Roads Not Taken
About a year ago, an old friend asked me a question that fired up my imagination. In light of the many pursuits and interests that have consumed my life – community involvement, teaching essential skills to persons wanting to return to work, teaching grammar to persons wanting to return to university, writing and publishing poetry, hanging on to a couple of my carpentry customers, stage managing and building sets, studying pre-calculus algebra and economics – he asked me, “What would you do and study if you were starting over, at age eighteen, knowing what you do now?”
Instantly, off the top of my head, I answered, “I’d study Leonardo da Vinci; he did everything. I’d avoid specializing in any one thing.” Bit of a glib response, I know, but it holds some element of truth.
But seriously, had I not dropped out of university, hit the road, put thumb and fate to the wind and surrendered to insecurity, what might I have done rather than spending the next twenty years more or less permanently stoned on weed and psychedelics, with the added stress of alcohol addiction in the last seven of those years?
I sometimes joke that I was either so out of it (or so much into it) that I didn’t realize the sixties were over until 1980. It took me seven more years as a devotee of the ‘Church of the Three Day Drunk’ to bury the pain of that realization. I had my very last toke and drink on April 7, 1987.
Yet despite all that youthful folly, or perhaps because of it, it was during those years that I realized the possibility that there were ways of being and seeing that
were alternatives to consensus reality. Running into a Buddhist community taught me that one could achieve enlightenment via meditation and compassion, without delusions of faith.
It was also during those years that I encountered a community of stoner scientists and developed a love of science and math. Needing money, but too irresponsible to pursue a teaching career that had begun when I was nineteen years old, I became a carpenter, falling back on building skills I’d learned growing up on a farm.
So through all of that time spent oscillating between psychotropic enlightenment and drunken depression, I emerged as a tradesman, a somewhat lazy Buddhist meditator, and a student of empirical science and math. And, defying the chaos of those years, I was always seeking a better path. I never stopped reading, never stopped learning, and even did a bit of writing.
Now, some thirty years later – clean and sober – I’m a healthy old guy, happy most of the time.
So the question remains, “What other path could I have taken that would have brought me to an equally happy place without those twenty years in the academy of ecstasy/depression, my rocky-head-beating-against-a-stone-wall journey?”

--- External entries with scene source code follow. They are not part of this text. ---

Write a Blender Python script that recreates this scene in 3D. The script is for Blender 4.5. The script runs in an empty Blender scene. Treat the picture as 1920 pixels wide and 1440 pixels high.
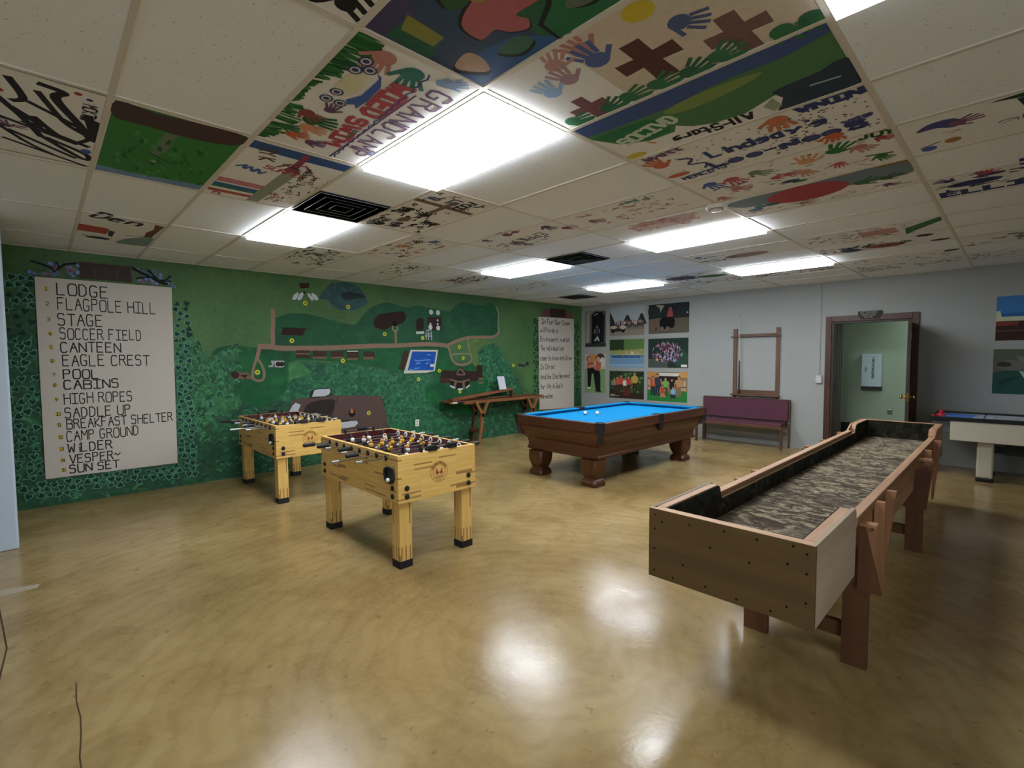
import bpy, bmesh, math, random
from mathutils import Vector, Matrix

# ---------------------------------------------------------------- camera, world, exposure
HC = 2.838            # ceiling height
XW, YW = 9.478, 7.42  # grey wall (x = XW) and green wall (y = YW)
GX, GY, GS = 0.2885, 2.963, 0.6096   # ceiling grid origin and 2 ft module
scn = bpy.context.scene
COL = scn.collection
cam_data = bpy.data.cameras.new('camera')
cam_data.sensor_width = 36.0
cam_data.lens = 919.79 / 1920 * 36.0
cam_data.clip_start = 0.05
cam = bpy.data.objects.new('camera', cam_data)
COL.objects.link(cam)
cr = Vector((0.72063, -0.69329, -0.00649)); cu = Vector((0.04183, 0.03413, 0.99854)); cf = Vector((0.69206, 0.71985, -0.0536))
M = Matrix((cr, cu, -cf)).transposed().to_4x4()
M.translation = Vector((0, 0, 1.6113))
cam.matrix_world = M
scn.camera = cam
SKY_STRENGTH = 6.0      # overcast daylight, enters by the windows behind the camera
world = bpy.data.worlds.new('world'); scn.world = world
world.use_nodes = True
world.node_tree.nodes['Background'].inputs[0].default_value = (0.80, 0.90, 1.0, 1)
world.node_tree.nodes['Background'].inputs[1].default_value = SKY_STRENGTH
scn.view_settings.view_transform = 'Standard'
scn.view_settings.look = 'None'
scn.view_settings.gamma = 1.0
scn.view_settings.use_curve_mapping = False
scn.view_settings.exposure = 0.22
LAMP_STRENGTH = 20.0
LAMP_COLOR = (0.90, 0.95, 1.0)
for wx in (-3.1, -.9):                  # sky portals in the window openings
    pd = bpy.data.lights.new('window_portal', 'AREA'); pd.shape = 'RECTANGLE'; pd.size = 2.0; pd.size_y = 1.5; pd.cycles.is_portal = True
    po = bpy.data.objects.new('window_portal', pd); COL.objects.link(po); po.location = (wx, -3.27, 1.6); po.rotation_euler = (math.pi/2, 0, 0)
random.seed(7)

# ---------------------------------------------------------------- helpers
def lin(h):
    if isinstance(h, tuple): return h
    h = h.lstrip('#'); o = []
    for k in (0, 2, 4):
        c = int(h[k:k+2], 16) / 255
        o.append(c/12.92 if c <= 0.04045 else ((c+0.055)/1.055)**2.4)
    return tuple(o)

MATS = {}
class NT:
    def __init__(s, name):
        s.m = bpy.data.materials.new(name); s.m.use_nodes = True
        s.t = s.m.node_tree; s.b = s.t.nodes['Principled BSDF']
    def n(s, typ, **kw):
        nd = s.t.nodes.new(typ)
        for k, v in kw.items():
            if k in nd.inputs.keys() if isinstance(k, str) else False: nd.inputs[k].default_value = v
            else: setattr(nd, k, v)
        return nd
    def l(s, a, b): s.t.links.new(a, b)
    def coord(s, scale=(1, 1, 1), rot=(0, 0, 0)):
        tc = s.n('ShaderNodeTexCoord'); mp = s.n('ShaderNodeMapping')
        mp.inputs['Scale'].default_value = scale; mp.inputs['Rotation'].default_value = rot
        s.l(tc.outputs['Object'], mp.inputs['Vector']); return mp.outputs['Vector']
    def noise(s, vec, scale, detail=3, rough=.55, dist=0):
        nd = s.n('ShaderNodeTexNoise'); nd.inputs['Scale'].default_value = scale; nd.inputs['Detail'].default_value = detail
        nd.inputs['Roughness'].default_value = rough; nd.inputs['Distortion'].default_value = dist
        s.l(vec, nd.inputs['Vector']); return nd.outputs['Fac']
    def ramp(s, fac, stops, interp='LINEAR'):
        nd = s.n('ShaderNodeValToRGB'); e = nd.color_ramp.elements; nd.color_ramp.interpolation = interp
        while len(e) < len(stops): e.new(.5)
        for el, (p, c) in zip(e, stops):
            el.position = p; c = lin(c); el.color = (*c[:3], 1)
        s.l(fac, nd.inputs['Fac']); return nd.outputs['Color']
    def mix(s, fac, a, b, mode='MIX'):
        nd = s.n('ShaderNodeMix'); nd.data_type = 'RGBA'; nd.blend_type = mode
        for sock, v in ((nd.inputs[0], fac), (nd.inputs[6], a), (nd.inputs[7], b)):
            if isinstance(v, (int, float)): sock.default_value = v
            elif isinstance(v, (tuple, str)): sock.default_value = (*lin(v)[:3], 1)
            else: s.l(v, sock)
        return nd.outputs[2]
    def bump(s, h, strength=.2, dist=.01):
        nd = s.n('ShaderNodeBump'); nd.inputs['Strength'].default_value = strength; nd.inputs['Distance'].default_value = dist
        s.l(h, nd.inputs['Height']); s.l(nd.outputs['Normal'], s.b.inputs['Normal'])
    def out(s, col=None, rough=.5, metal=0, spec=.5):
        if col is not None:
            if isinstance(col, (tuple, str)): s.b.inputs['Base Color'].default_value = (*lin(col)[:3], 1)
            else: s.l(col, s.b.inputs['Base Color'])
        if isinstance(rough, (int, float)): s.b.inputs['Roughness'].default_value = rough
        else: s.l(rough, s.b.inputs['Roughness'])
        s.b.inputs['Metallic'].default_value = metal
        s.b.inputs['Specular IOR Level'].default_value = spec
        return s.m

def plain(name, col, rough=.6, metal=0, var=.12, scale=25, spec=.4):
    """A plain surface with a slight mottled variation."""
    if name in MATS: return MATS[name]
    t = NT(name); c = lin(col); v = t.coord(); f = t.noise(v, scale)
    k = t.mix(f, tuple(x*(1-var) for x in c), tuple(min(1, x*(1+var)) for x in c))
    MATS[name] = t.out(k, rough, metal, spec); return MATS[name]

def paint(col):
    return plain('paint_' + col.lstrip('#'), col, .7, 0, .14, 30, .2)

def wood(name, a, b, axis=0, grain=30, rough=.5, knots=False):
    if name in MATS: return MATS[name]
    t = NT(name); sc = [grain]*3; sc[axis] = grain*.06
    v = t.coord(tuple(sc)); f = t.noise(v, 1.0, 5, .6, .6)
    k = t.ramp(f, [(.3, a), (.7, b)])
    v2 = t.coord(); k = t.mix(t.ramp(t.noise(v2, 2.2, 2), [(.35, (0, 0, 0)), (.75, (.5, .5, .5))]), k, a)
    t.bump(f, .12, .004)
    MATS[name] = t.out(k, rough); return MATS[name]

def butcher(name, plane, base='#e0b764', dark='#7c5426'):
    """Strip-laminated print: long thin strips, a few of them dark; plane = (along, across) object axes."""
    if name in MATS: return MATS[name]
    t = NT(name); tc = t.n('ShaderNodeTexCoord'); sp = t.n('ShaderNodeSeparateXYZ'); cb = t.n('ShaderNodeCombineXYZ')
    t.l(tc.outputs['Object'], sp.inputs[0]); t.l(sp.outputs[plane[0]], cb.inputs[0])
    if len(plane) == 3:
        ad = t.n('ShaderNodeMath'); ad.operation = 'ADD'; t.l(sp.outputs[plane[1]], ad.inputs[0]); t.l(sp.outputs[plane[2]], ad.inputs[1]); t.l(ad.outputs[0], cb.inputs[1])
    else: t.l(sp.outputs[plane[1]], cb.inputs[1])
    br = t.n('ShaderNodeTexBrick'); t.l(cb.outputs[0], br.inputs['Vector'])
    br.offset = .37; br.offset_frequency = 3; br.squash = 1
    br.inputs['Color1'].default_value = (0, 0, 0, 1); br.inputs['Color2'].default_value = (1, 1, 1, 1)
    br.inputs['Scale'].default_value = 1; br.inputs['Mortar Size'].default_value = 0
    br.inputs['Brick Width'].default_value = .17; br.inputs['Row Height'].default_value = .0125
    tint = t.ramp(br.outputs['Color'], [(0, '#d8ad5b'), (.45, base), (.84, '#e7bf6e')])
    dk = t.ramp(br.outputs['Color'], [(0, (0, 0, 0)), (.885, (1, 1, 1))], 'CONSTANT')
    sc = [90]*3; sc[plane[0]] = 4
    gr = t.noise(t.coord(tuple(sc)), 1, 3)
    k = t.mix(dk, tint, t.mix(gr, dark, '#946a34'))
    k = t.mix(.25, k, t.mix(gr, '#b08a4c', '#f0ce8c'), 'MIX')
    MATS[name] = t.out(k, .35, 0, .4); return MATS[name]

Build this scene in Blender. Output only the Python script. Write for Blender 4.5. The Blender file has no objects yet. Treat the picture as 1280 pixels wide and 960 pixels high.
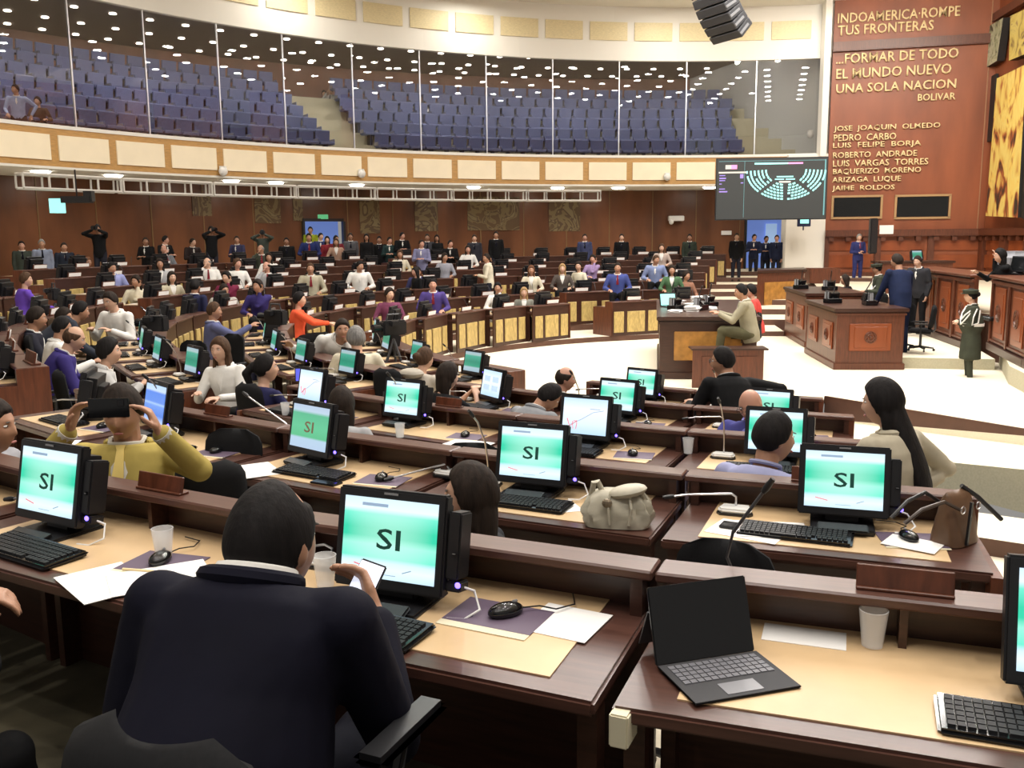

That’s a tough challenge. Those years included hippy idealism, a genuine conviction that dropping out, turning on and tuning in, as espoused by Leary and friends, was a legitimate response in opposition to a life of meaningless acquisition. And I continue to believe that; even though I’ve now dropped into a neighborhood I love. I’m tuned in to voices from the street and the community, turned on enough to be serving and connecting with the world in any way I can.
Those wild years also bonded me to beat sensibilities, a love of bebop jazz, poetry, art, and philosophy both existential and spiritual – and nurtured a passion for reconciling science and logic with spiritual perspectives.
Even though I’ve arrived at a happy/poetic/rational way of seeing and being, with a quiet heart and an ongoing enjoyment of peace of mind (most of the time – I do still have moments of losing it); even though I’ve found a community I love and am wealthy beyond all expectations in connection and friendship, I still find myself asking, “What could I have done differently that could have brought a similar happy result?”
Had I known I could study creative writing, or had somehow stumbled into the information when I was younger, that might possibly have made a difference. Maybe finding as a young man the voice I only discovered later would have led me to similar explorations and discoveries, without those years of drunken delirium and depression. But recovering from that lunacy and learning to live in deep gratitude as a result, can that be found without suffering?
I don’t know. It’s interesting to contemplate paths not taken, but excessive time spent in ‘coulda been, woulda been, shoulda been’ isn’t all that productive. Looking back, I learned the lessons I had to learn – many of them through the College of Rocky Hard Knocks – but at least I learned them. For that I’m grateful, and while with some small caveats, no regrets.